== Short exercise ==
Show every line that has the string "from" in it.
* Start *
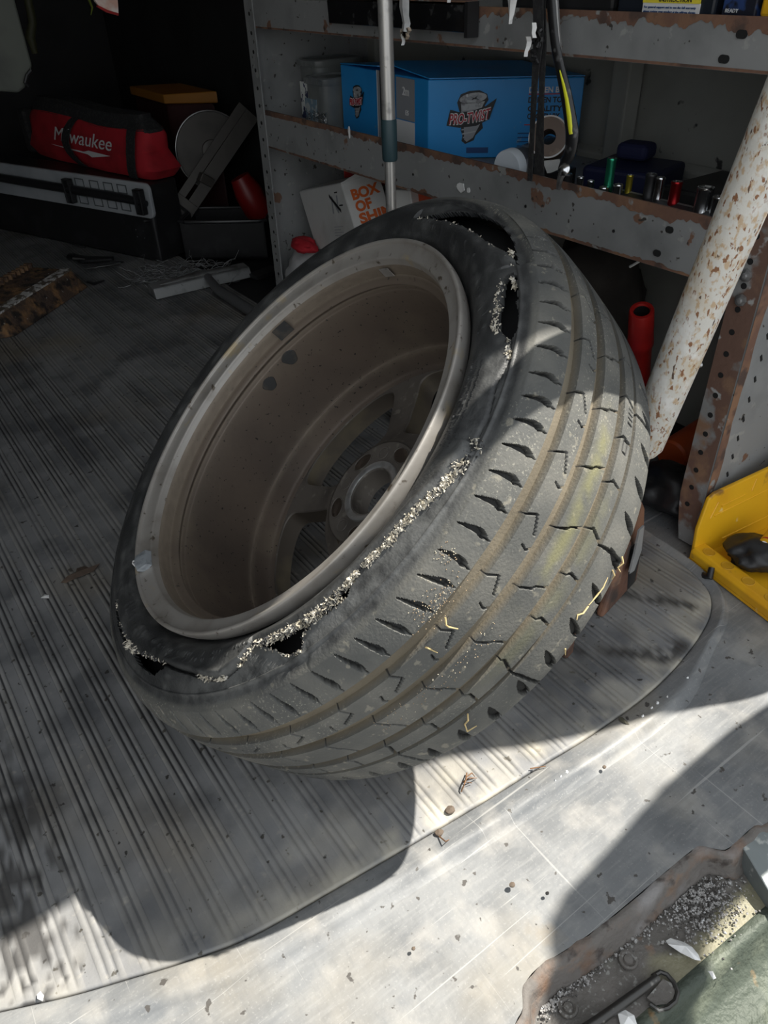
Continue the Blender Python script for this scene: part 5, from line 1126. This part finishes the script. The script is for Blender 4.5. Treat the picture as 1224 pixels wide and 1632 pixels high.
b = B(); b.lathe(gc, nv_, [(.0, .014), (.012, .013), (.018, .008), (.034, .006), (.036, 0)], n=24); b.obj('arbor_cap', M_mag, sw, smooth=True)
b = B(); b.box(sp(Ls*.35, ww*.42, .012), (.05, .03, .03), Matrix.Rotation(.6, 3, 'Y')); b.obj('depth_bracket', M_mag, sw, bevel=.003)
ra = pl(402, 318, 1, 2.60); b = B(); b.lathe(ra, Vector((.35, -.2, -.9)), [(0, -.09), (.035, -.085), (.050, -.03), (.050, .04), (.035, .08), (0, .085)], n=28); b.obj('red_motor', mk('saw_red', (.22, .008, .008), rough=.4), sw, smooth=True)
tr1, tr2 = fl(258, 352, .135), fl(420, 350, .135)
te = (tr2-tr1); te.z = 0; Lt = te.length; te.normalize(); tb_ = Vector((-te.y, te.x, 0)); tb_ = tb_ if tb_.y > 0 else -tb_
ty_ = thing('black_tray', 'deep black plastic tray with a rolled rim under the circular saw', 'tray', (tr1.x, tr1.y, 0))
tr1 = tr1+te*.06; Lt -= .06
def tr(x, d, z): return Vector((tr1.x, tr1.y, z))+te*x+tb_*d*.5
for nm, x0_, d0_, x1_, d1_ in (('tray_wall', 0, 0, Lt, .006), ('tray_wall', 0, .34, Lt, .346), ('tray_wall', 0, 0, .006, .346), ('tray_wall', Lt-.006, 0, Lt, .346), ('tray_floor', 0, 0, Lt, .346)):
    zt = .130 if nm == 'tray_wall' else .010
    b = B(); q4 = [(x0_, d0_), (x1_, d0_), (x1_, d1_), (x0_, d1_)]; b.hexa([tr(x, d, .004) for x, d in q4], [tr(x, d, zt) for x, d in q4]); b.obj(nm, M_black, ty_)
b = B(); cor = [(.02, -.004), (Lt-.02, -.004), (Lt+.004, .02), (Lt+.004, .33), (Lt-.02, .35), (.02, .35), (-.004, .33), (-.004, .02), (.02, -.004)]; b.tube([tr(x, d, .130) for x, d in cor], .0065, n=8); b.obj('rolled_rim', mk('black_rim', (.022, .022, .024), rough=.3), ty_, smooth=True)

# ------------------------------------------------------------------ things on the mat, far side
# rusty comb-edged block
M_crust = mk('crusted_rust', (.075, .048, .034), [((.24, .13, .055), 22, .50, .66, 6), ((.018, .014, .012), 34, .50, .62, 5), ((.30, .28, .25), 60, .68, .72, 3)], rough=.85, bump=(90, .8, .004))
M_tooth = mk('rusty_tooth', (.20, .115, .06), [((.06, .035, .025), 60, .5, .6, 4)], rough=.8)
rb = thing('comb_scraper', 'rust-crusted comb-edged block with a whitish strip down its middle, on the mat at the left', 'scraper', fl(70, 500))
fA, fB = fl(37, 531, 0), fl(143, 459, 0); fd = (fB-fA).normalized(); fbk = Vector((-fd.y, fd.x, 0)); fbk = fbk if fbk.y > 0 else -fbk
Lr = (fB-fA).length+.16; fA2 = fA-fd*.10
def cb(x, d, z): return fA2+fd*x+fbk*d+Vector((0, 0, z))
xN, xF = .10+.0, .10+(fB-fA).length
hS = .062
tpn = fl(120, 425, hS); tpf = fl(4, 497, hS)
dS = (tpn-fA2).dot(fbk)
tb2 = fl(94, 399, hS+.012); dB = (tb2-fA2).dot(fbk)
xE = xF-.01
b = B(); b.hexa([cb(0.07, .004, .003), cb(xE+.01, .004, .003), cb(xE+.01, dB, .003), cb(0.07-.12, dB, .003)], [cb(.07-.02, dS, hS), cb(xE, dS, hS), cb(xE-.02, dB, hS+.010), cb(.07-.14, dB, hS+.010)]); b.obj('block', M_crust, rb, bevel=.003)
b = B(); b.hexa([cb(-.10, dS-.002, hS-.002), cb(xE+.002, dS-.002, hS-.002), cb(xE-.002, dS+.028, hS+.001), cb(-.10, dS+.028, hS+.001)], [cb(-.10, dS-.002, hS+.003), cb(xE+.002, dS-.002, hS+.003), cb(xE-.002, dS+.028, hS+.005), cb(-.10, dS+.028, hS+.005)])
b.obj('pale_strip', mk('chipped_white_strip', (.50, .49, .47), [((.10, .08, .06), 45, .47, .52, 5), ((.62, .62, .6), 70, .60, .66, 3)], rough=.7), rb)
for i in range(26):
    x = -.10+i*(xE+.09)/26; b = B(); b.box(cb(x, dB+.002, hS+.014), (.0100, .024, .020), Matrix.Rotation(math.atan2(fd.y, fd.x)+.3, 3, 'Z')); b.obj('tooth', M_tooth, rb)
# knife / chrome bits by the block
kn = thing('utility_knife', 'black and chrome folding tool on the mat beside the comb-edged block', 'tool', fl(160, 430))
b = B(); b.tube([fl(134, 429, .012), fl(160, 424, .016), fl(190, 419, .016), fl(197, 418, .014)], [.004, .007, .009, .004], n=10, flat=.5); b.obj('blade', M_chrome, kn, smooth=True)
b = B(); b.tube([fl(112, 408, .02), fl(135, 414, .02), fl(180, 412, .02)], [.016, .020, .012], n=10, flat=.6); b.obj('handle', M_black, kn, smooth=True)
for q4 in (((116, 391, .05), (136, 394, .05)), ((116, 412, .03), (136, 413, .03))):
    b = B(); b.tube([fl(*q4[0]), fl(*q4[1])], [.004, .003], n=8); b.obj('bright_edge', M_chrome, kn, smooth=True)
b = B(); b.tube([fl(140, 449, .006), fl(150, 452, .006), fl(166, 447, .006)], [.006, .010, .004], n=8, flat=.5); tag(b.obj('black_scrap', M_black), 'small black scrap on the mat right of the comb-edged block', 'scrap')
# T-shaped squeegee
sq = thing('squeegee', 'grey metal T-shaped squeegee lying on the mat, handle toward the wheel', 'squeegee', fl(330, 450))
a1_, a2_ = fl(249, 474, .012), fl(402, 438, .012); dq = (a2_-a1_).normalized(); bq_ = Vector((-dq.y, dq.x, 0)); bq_ = bq_ if bq_.y > 0 else -bq_
b = B(); Lq = (a2_-a1_).length; q_ = Vector((a1_.x, a1_.y, .004)); b.prism([q_, q_+dq*Lq, q_+dq*Lq+bq_*.018+UZ*.016, q_+dq*Lq+bq_*.050+UZ*.016][0:0] or [q_, q_+bq_*.014+UZ*.030, q_+bq_*.062+UZ*.034, q_+bq_*.075+UZ*.0], dq*Lq); b.obj('channel', mk('dull_zinc', (.26, .265, .265), [((.10, .10, .10), 20, .5, .7, 4)], rough=.45, metal=.3), sq, bevel=.003)
b = B(); b.tube([q_+dq*.03+bq_*.036+UZ*.032, q_+dq*Lq*.5+bq_*.036+UZ*.036, q_+dq*(Lq*.93)+bq_*.036+UZ*.032], [.005, .018, .005], n=12, flat=.5); b.obj('raised_rib', M_steel, sq, smooth=True)
m0 = q_+dq*Lq*.55+bq_*.012+UZ*.030; m1 = fl(347, 462, .024); m2 = fl(430, 515, .024)
b = B(); b.tube([m0, m1, m1+(m2-m1)*.15, m2], [.012, .015, .0165, .0165], n=16); b.obj('handle', mk('dark_tube', (.10, .102, .105), rough=.5), sq, smooth=True)
# tangle of wire
b = B()
for i in range(150):
    c_ = fl(random.uniform(205, 345), random.uniform(422, 452), .01); a_ = random.uniform(0, 6.28); pts = [c_]; zz_ = .006
    for k in range(5):
        a_ += random.gauss(0, .7); zz_ = min(max(zz_+random.gauss(0, .010), .004), .05); c_ = Vector((c_.x+.020*math.cos(a_), c_.y+.020*math.sin(a_), zz_)); pts.append(c_)
    b.tube(pts, .0009, n=3, caps=False)
o_ = b.obj('wire_tangle', mk('grey_wire', (.22, .225, .23), rough=.5, metal=.4)); tag(o_, 'tangle of thin grey wire bristles behind the squeegee', 'wire'); o_['kind'] = 'stuff'
for (px, py), lab in (((365, 440), 'flat dark plate behind the squeegee bar'),):
    c_ = fl(405, 440); b = B(); b.box((c_.x+.03, c_.y-.02, .010), (.10, .05, .012), Matrix.Rotation(.2, 3, 'Z')); tag(b.obj('dark_plate', M_black), lab, 'plate')

# ------------------------------------------------------------------ yellow tray at the right edge
yc = thing('yellow_tray', 'bright yellow plastic tray with an upright back at the right edge', 'tray', (1.05, .45, 0))
Yz = 0.0
nA = fl(1098, 887, .004); nB = fl(1224, 984, .004)
dF = (nB-nA); dF.z = 0; dF.normalize(); iF = Vector((-dF.y, dF.x, 0)); iF = iF if iF.x > 0 else -iF
nA = Vector((nA.x, nA.y, -.003))
def yt(a, i, z): return nA+dF*a+iF*i+Vector((0, 0, z))
LA = .26
b = B()
b.hexa([yt(0, 0, 0), yt(LA, 0, 0), yt(LA, .34, 0), yt(0, .34, 0)], [yt(0, 0, .005), yt(LA, 0, .005), yt(LA, .34, .005), yt(0, .34, .005)]); b.obj('tray_base', M_yellow, yc)
b = B(); b.prism([yt(0, 0, .004), yt(0, -.001, .020), yt(0, .006, .026), yt(0, .030, .026), yt(0, .033, .022), yt(0, .033, .004)], dF*LA); b.obj('front_rail', M_yellow, yc, bevel=.003, seg=3)
for a_ in (.022, .062, .105, .15):
    b = B(); b.lathe(yt(a_, .018, .0262), UZ, [(.0105, .0), (.0100, .0006), (.0085, .0002), (.0075, -.0), (.0, -.0)], n=20); b.obj('round_dimple', mk('yellow_shade', (.52, .27, .012), rough=.5) if 'yellow_shade' not in bpy.data.materials else bpy.data.materials['yellow_shade'], yc)
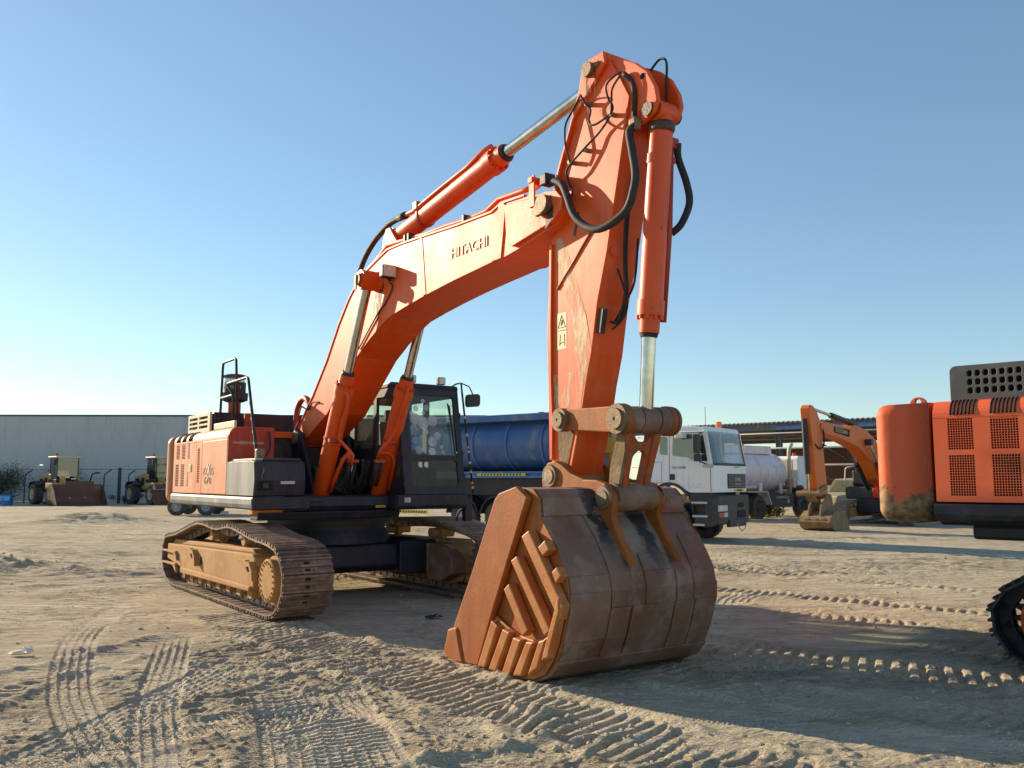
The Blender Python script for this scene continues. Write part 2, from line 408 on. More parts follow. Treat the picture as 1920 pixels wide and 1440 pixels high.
hz_n = wn.nodes.new('ShaderNodeMix'); hz_n.data_type = 'RGBA'; hz_n.inputs[0].default_value = .26
hz_n.inputs[7].default_value = (1.45, 2.45, 3.6, 1)        # thin even haze in the air
wn.links.new(sky.outputs[0], tint.inputs[6]); wn.links.new(tint.outputs[2], hz_n.inputs[6]); wn.links.new(hz_n.outputs[2], bg.inputs[0])
S.view_settings.view_transform = 'Standard'; S.view_settings.look = 'None'; S.view_settings.gamma = 1
S.view_settings.exposure = .66
S.render.engine = 'CYCLES'
S.cycles.max_bounces = 8; S.cycles.transparent_max_bounces = 12

# ------------------------------------------------------------------ ground: one sheet, finer near the machine
rng = np.random.RandomState(3)
LAT = rng.rand(512, 512).astype(np.float32)
def vn(x, y, s, off=0):
    u = x * s + off * 17.3 + 100; v = y * s + off * 5.1 + 100
    i = np.floor(u).astype(int); j = np.floor(v).astype(int)
    f = u - i; g = v - j
    f = f * f * (3 - 2 * f); g = g * g * (3 - 2 * g)
    a = LAT[i & 511, j & 511]; b = LAT[(i + 1) & 511, j & 511]; c = LAT[i & 511, (j + 1) & 511]; d = LAT[(i + 1) & 511, (j + 1) & 511]
    return (a + (b - a) * f) * (1 - g) + (c + (d - c) * f) * g - .5
def fbm(x, y, s, o, n=0, gain=.5):
    r = 0; a = 1
    for k in range(o):
        r = r + a * vn(x, y, s * 2 ** k, n + k * 3); a *= gain
    return r
def span(parts):
    out = []
    for a, b, h0, h1 in parts:
        n = max(2, int(abs(b - a) / ((h0 + h1) / 2)))
        t = np.arange(n) / n
        out.append(a + (b - a) * (t * h0 * 2 + t * t * (h1 - h0)) / (h0 + h1) if h0 != h1 else a + (b - a) * t)
    return np.concatenate(out + [[parts[-1][1]]])
xs = span([(-900, -120, 90, 40), (-120, -40, 8, 2.5), (-40, -14, 1.2, .25), (-14, -4.7, .22, .02), (-4.7, 4.9, .0125, .0125), (4.9, 13, .02, .14), (13, 40, .2, 1.5), (40, 120, 2.5, 8), (120, 900, 40, 90)])
ys = span([(-60, 3, 6, 1.0), (3, 5, .25, .03), (5, 9.6, .018, .018), (9.6, 17, .02, .05), (17, 34, .05, .12), (34, 75, .15, .9), (75, 160, 1.5, 8), (160, 1500, 30, 160)])
X, Y = np.meshgrid(xs, ys)
H = fbm(X, Y, .11, 3) * .08 + fbm(X, Y, .5, 3, 4) * .022
near = np.clip((48 - Y) / 30, 0, 1) * np.clip((30 - np.abs(X)) / 15, 0, 1)
rough = np.clip(fbm(X, Y, .35, 3, 9) * 2.2 + .55, .12, 1)
def ss(a, b, x):
    t = np.clip((x - a) / (b - a), 0, 1); return t * t * (3 - 2 * t)
def rot_(a, sx=1.0, sy=1.0):
    return (X * math.cos(a) + Y * math.sin(a)) * sx, (-X * math.sin(a) + Y * math.cos(a)) * sy
fine = fbm(X, Y, 7, 4, 2, .65) * .012
def zone(s, n, k=3.0, o=.4): return np.clip(vn(X, Y, s, n) * k + o, 0, 1)
for (ang, sx, sy, n_, amp, zs) in ((.75, .30, 1, 31, .020, .55), (1.9, .28, 1, 51, .018, .47), (-.25, .22, 1, 81, .018, .62), (.35, .5, 1, 91, .014, .8)):
    u_, v_ = rot_(ang, sx, sy)
    f_ = vn(u_, v_, 9, n_) + vn(u_, v_, 21, n_ + 2) * .55
    fine = fine + (ss(-.02, .16, f_) - ss(.22, .42, f_) * .5) * amp * zone(zs, n_ + 7)      # torn, scraped crust with sharp lips
crumb = np.clip(vn(X, Y, 19, 71) + vn(X, Y, 37, 72) * .9 - .14, 0, 1) * zone(.8, 73, 2.5, .5)
cell = ss(.08, .2, vn(X, Y, 8, 75) + vn(X, Y, 17, 76) * .5) * zone(.7, 77, 3, .2)
fine = fine + crumb * .050 + cell * .014
H = H + fine * rough * near
warp = fbm(X, Y, 1.3, 2, 21) * .12
TINT = np.zeros_like(X)          # pressed, paler soil in the tracks

def frames(P):
    P = np.array(P, float); d = P[1:] - P[:-1]; L = np.hypot(d[:, 0], d[:, 1]); c = np.concatenate([[0], np.cumsum(L)])
    return P, d / L[:, None], L, c
def along(P, halfw):
    """distance along and across a path for the grid points near it"""
    P, d, L, c = frames(P)
    x0, y0 = P.min(0) - halfw - .3; x1, y1 = P.max(0) + halfw + .3
    i0, i1 = np.searchsorted(ys, [y0, y1]); j0, j1 = np.searchsorted(xs, [x0, x1])
    sl_ = (slice(i0, i1), slice(j0, j1))
    x = X[sl_]; y = Y[sl_]
    best = np.full(x.shape, 1e9); s = np.zeros(x.shape); w = np.zeros(x.shape)
    for k in range(len(L)):
        rx = x - P[k, 0]; ry = y - P[k, 1]
        t = rx * d[k, 0] + ry * d[k, 1]; tc = np.clip(t, 0, L[k])
        dx = rx - tc * d[k, 0]; dy = ry - tc * d[k, 1]
        q = dx * dx + dy * dy
        u = q < best
        best[u] = q[u]; s[u] = (c[k] + t)[u]; w[u] = (d[k, 0] * ry - d[k, 1] * rx)[u]
    return sl_, s, w, np.sqrt(best), c[-1], x, y
def fade(s, n, e=.25): return np.clip(s / e, 0, 1) * np.clip((n - s) / e, 0, 1)
def curve(P, n=8):
    return [(p.x, p.y) for p in smooth_path([(a, b, 0) for a, b in P], n)]
def bars(P, wid, pitch, amp, skew=.0, sink=.02, seed=0, keep=1.0):
    """imprint of crawler shoes: bars across the path"""
    sl_, s, w, q, n, x, y = along(P, wid / 2 + .2)
    wv = warp[sl_]
    edge = np.clip((wid / 2 - np.abs(w) + wv * .5) / .08, 0, 1) * fade(s, n, .5)
    ph = (s + w * skew + wv * .10 + vn(x, y, 3.1, seed) * .035) / pitch
    tri = np.abs((ph % 1) - .5) * 2
    g = ss(.25, .62, tri)
    wear = np.clip(vn(x, y, .9, seed + 5) * 2.6 + vn(x, y, 3, seed + 8) * 1.2 + .5 + keep * .5, 0, 1)
    H[sl_] += edge * (-fine[sl_] * rough[sl_] * near[sl_] * .55 * wear) + edge * wear * ((g - .5) * amp - sink * .4) * (1 + vn(x, y, 6, seed) * .9)
    rim = np.exp(-((np.abs(w) - wid / 2 - .05) / .07) ** 2) * fade(s, n, .6)
    H[sl_] += rim * (.028 + vn(x, y, 4, seed + 2) * .06) * np.clip(amp / .035, .3, 1)
    TINT[sl_] += edge * wear * .25
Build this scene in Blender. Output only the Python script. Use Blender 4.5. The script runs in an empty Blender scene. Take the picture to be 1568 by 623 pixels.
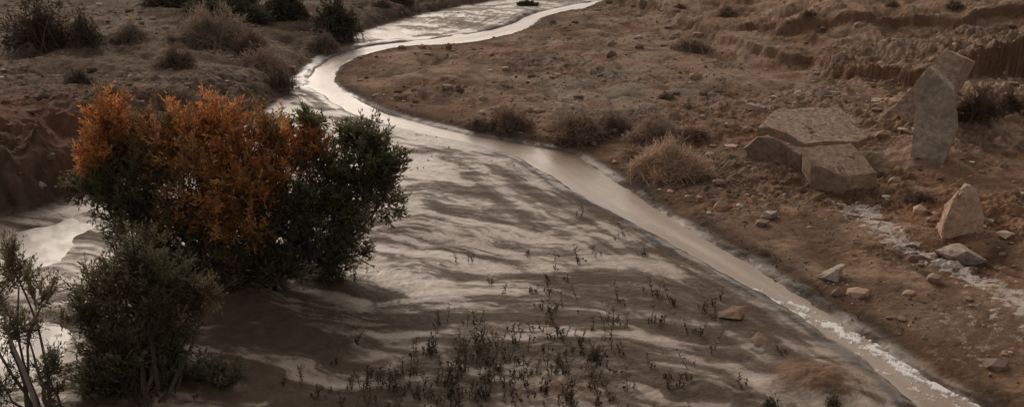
* End *
== Answer for the task ==
Continue the Blender Python script for this scene: part 5, from line 1126. This part finishes the script. The script is for Blender 4.5. Treat the picture as 1224 pixels wide and 1632 pixels high.
The Blender Python script for this scene continues. Write part 2, from line 408 on. More parts follow. Treat the picture as 1920 pixels wide and 1440 pixels high.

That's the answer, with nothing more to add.